Piech plans for Seat to fight Alfa Romeo, as a manufacturer of sexy, stylish, southern European sports saloons. He wants Skoda to battle Volvo as builders of safe, stolid, reliable, good value family saloons. Audi, VW's most successful brand, is fighting BMW.

Of this year's signings, Bentley will make distinguished sports saloons for those more likely to know the price of a magnum of Bollinger than a litre of petrol. Bugatti will make conservative yet beautiful sports coupes. And Lamborghini will continue to make wild supercars, except in future they won't fall apart and invariably be three years late coming to market.

There are a few clouds on the good doctor's horizon. He loses Rolls-Royce to BMW in 2003, after a complicated deal worked out with his opposite number at BMW, Bernd Pischetsrieder. He has a hell of a job to make anything of Bugatti, a name long dormant.

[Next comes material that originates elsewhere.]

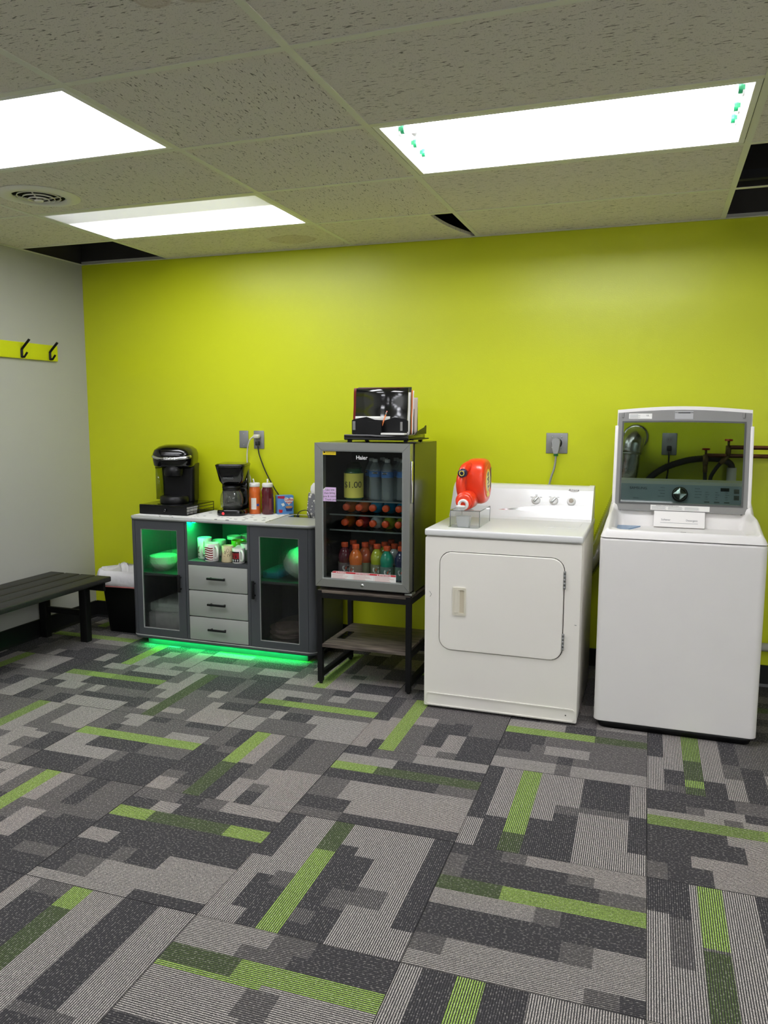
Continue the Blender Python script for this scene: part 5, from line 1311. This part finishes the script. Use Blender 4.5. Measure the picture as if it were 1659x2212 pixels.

Most perplexing of all, what happens to the Volkswagen badge? His other brands seem to have every hole in the market covered. He once spoke ambitiously of VW matching Mercedes. Most pundits thought this was proof that, like all geniuses, Piech can occasionally seem mad. We know that VW has just launched its Lupo baby car, is working on a new VW-badged luxury saloon to go up against big Mercedes and BMW models, has previewed a VW 12-cylinder supercar, and has the retro Beetle.

In other words, the Volkswagen badge seems hell-bent on spanning the whole market by itself. Which makes you wonder why Piech bothered spending so many millions on the other seven car brands in the family.